Freedom Elementary sixth-grade students visited several of the 90th Civil Engineer Squadron's Earth-friendly facilities April 23 in observance of Earth Day.

"We just want to give them some awareness of what the base is doing to conserve energy and recycle," said Lisa Lee, Freedom Elementary School sixth-grade teacher.

Kirk Schaumann, 90th CES air quality manager, accompanied the students and teachers on their visit.

"They developed Earth Day as a way to change the minds of American citizens into thinking about how their actions affect the environment," Schaumann said. "The Air Force [members] consider every day to be Earth Day. They try to keep the environment in mind when performing all of their actions."

The students' first stop was the base compost facility where Ernie Cisneros, 90th CES grounds quality assurance, spoke to them about the facility.

The compost facility takes pallets used on base that would otherwise be sent to a landfill and grinds them into wood chips to be used as mulch in landscaping. Active-duty members, Department of Defense employees and retirees are welcome to use the mulch produced at the facility, Cisneros said.

"If we didn't have a compost facility, all of those pallets would end up in a landfill," Cisneros said. "If compost can be recycled and put back into landscaping, why not?"

The next stop on the student's trip was the base recycling center, where they listened to David Ewaliko, 90th CES quality assurance personnel, describe the base's recycling process.

"We recycle cardboard, paper, aluminum, plastics and all the precious metals," Ewaliko said. "We save 30 percent of trash from going to the landfill."

Out of the approximately 80 tons of trash produced at F. E. Warren each month on average, the recycling center recycles approximately 20 tons, Ewaliko said.

While at the facility, the students heard from Bill Goings, 90th CES hazardous waste program manager. He told the students about the necessity of cleaning up hazardous wastes on base.

Those in the hazardous waste program identify leaked substances and decide how to keep them from polluting the environment, Goings said.

The final stop on the students' visit was to one of the three wind turbines on base. There, John Swett, 90th CES contracting officer representative, discussed with them the role the wind turbines play in conservation.

The V47 turbines atop 50 meter tubular towers convert wind energy into 2,600 kilowatts of electricity.
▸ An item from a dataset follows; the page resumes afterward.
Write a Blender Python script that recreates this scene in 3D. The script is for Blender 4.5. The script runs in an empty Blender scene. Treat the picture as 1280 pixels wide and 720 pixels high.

This saves the base money by reducing the cost of powering the base, Swett said.

"When you compare maintenance cost with how much we save, we're ahead of the game," Swett said. "We save about $30,000 each month."

Swett also said the turbines help protect the environment by reducing the need for polluting energy sources.

The Freedom Elementary students were shown various ways in which F. E. Warren contributes to protecting the environment.

"The Air Force considers the environment very seriously," Schaumann said. "All of our programs and systems incorporate an environmental ethic."